Mara tells them she had been chosen to become the bride of Balu, but she wanted none of that and escaped. Instead, she loves Tiko (Rojo), who has been banished from the island. She then goes on to explain that a high priest of Balu named Palanth (who else but George Zucco) has enslaved the population of the island of Aquatania. Balu appears to the people as a large, mute figure residing in a temple on top of a rocky island declared off limits to everyone except Palanth. In reality, Balu is none other than Varga (Wagner), a greedy pearl trader in a plaster costume in cahoots with Palanth to relieve the natives of as many pearls as possible, which are offered as “tribute” to Balu. Mara thanks Tarz and Jane by giving them a large black pearl, which Jane in turn donates to the area’s new reform-minded commissioner (Ashley), probably for his PAC.

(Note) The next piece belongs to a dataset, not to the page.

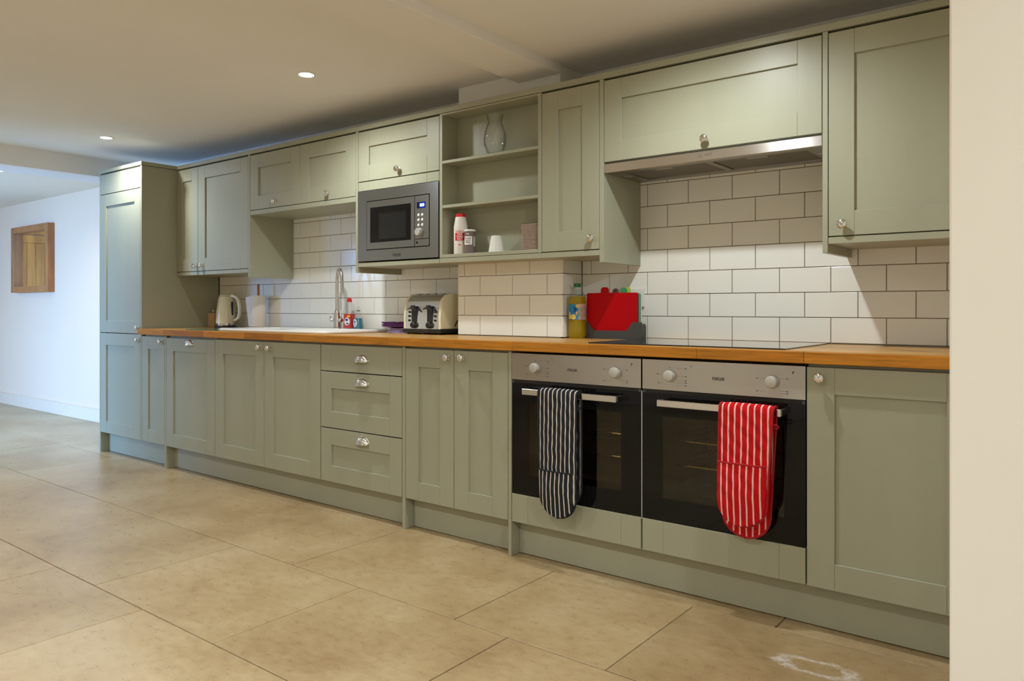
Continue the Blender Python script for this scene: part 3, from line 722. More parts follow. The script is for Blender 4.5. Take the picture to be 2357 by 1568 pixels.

Meantime, Palanth misses Mara, so he sends underlings to kidnap her and bring her back, but unbeknownst to them Tarzan is following the boat back to the island. He sneaks into Balu’s temple and spots Varga disrobing and leaving the island. This gives the big lug an idea, so he dons the costume and becomes Balu. Benji, meanwhile, has brought the pearl to the commissioner and brings him and the inspector-general (Boulton) to Tarz’s tree house, where Jane and the lovelorn Tiko tell the entire story, and the group makes out for the island. Palanth has them brought to the temple for questioning, but Balu suddenly appears and not only orders Mara to be released, but Tiko forgiven as well. The island then prepares to celebrate the marriage of Mara to Tiko.